How A 20-Square-Metre Extension Made This 70s Home ‘Just Right’

How A 20-Square-Metre Extension Made This 70s Home ‘Just Right’

Architecture

by Christina Karras

Goldilocks Haus is a renovated 1970s Brisbane house that’s now ‘just right’ after being updated by Maytree Studios. Coco Flip Sequence Oval Dining Table Indoor & Stool from Cult.

Sliding doors open the dining room to the outdoors. Rice Paper Shade Large by HAY.

The extension features a sloping roof for increased natural light and breeze. Coco Flip Sequence Oval Dining Table Indoor & Stool from Cult. Eames Eiffel chair. Rice Paper Shade Large by HAY.

The client also reworked the kitchen to include a striking green island bench and splashback. Bentwood stools by Thonet. Vitoria Regia stone from SNB Stone.

The changing roof heights mark the threshold between old and new. Artwork by Dylan Bolger.

The character of the original brick homes has been preserved at the front. Butterfly Chairs from Angelucci.

An arched entryway.

The end of the home becomes its own ‘room’ with a brick courtyard extending the space for living and entertaining.

An entertainer’s dream.

Red metal cladding was selected to distinguish the addition from the original brick and tiled forms.

Palissade Lounge Chair by HAY.

The house now engages with its leafy backyard.

While the story of Goldilocks And The Three Bears tells of a fussy girl who has to try three different beds, chairs, and breakfasts before finding her perfect match, this Brisbane renovation only needed one change to make the house ‘just right’.

The owners engaged architects Maytree Studios with a clear vision: to design a new ‘room in the garden’ for their late 1970s house, originally designed by G. Eric. Parups.

‘The home combines load-bearing brick construction with courtyard-based planning,’ Maytree Studios architect and creative director Rebecca Caldwell says.

‘Orthogonal house forms are deliberately offset by curved brick walls, which set up a home that was interior facing rather than outwardly connected to its yard.’

This observation set the architects’ focus on removing the existing small dining room at the edge of the garden, and replacing it with a 20-square-metre extension, to strengthen the house’s connection with its backyard.

Taking cues from the original cellular floor plan and strong roof forms, Maytree Studios introduced a new volume clad in standing-seam metal sheets, in a deep red hue.

‘Contemporary materials distinguish the addition without imitation, allowing old and new to sit confidently alongside one another,’ Rebecca adds.

Large windows and sliding glass doors deliberately draw the leafy landscape deep into the interior, as the elongated dining space now opens fully to the garden, pool, and piazza beyond.

Inside, the sloping roofline and void helped harness natural light and breeze, which also benefits the adjoining reworked kitchen.

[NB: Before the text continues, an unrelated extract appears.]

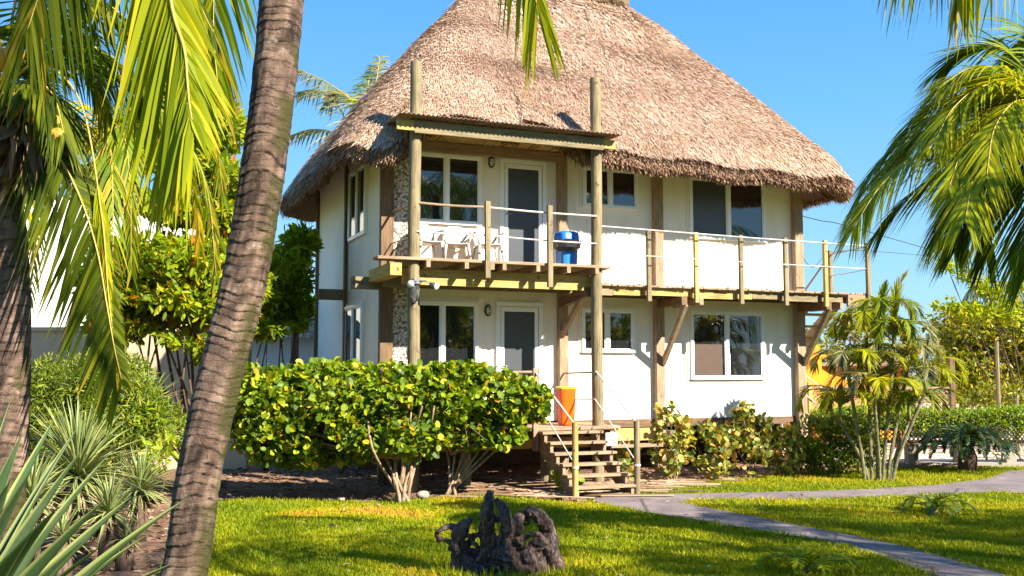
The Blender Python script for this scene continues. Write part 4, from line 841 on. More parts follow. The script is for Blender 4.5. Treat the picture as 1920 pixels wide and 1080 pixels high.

‘Rather than increasing overall scale, the project focuses on proportion, light and connection to achieve a sense of generosity,’ Rebecca says, noting many other character-filled residences like this could also be transformed with a similarly restrained approach.

The renovation has successfully created a new beating heart of the house that caters to the owner’s daily rituals of cooking, entertaining, and relaxing outdoors.

In other words, a ‘fairytale ending’.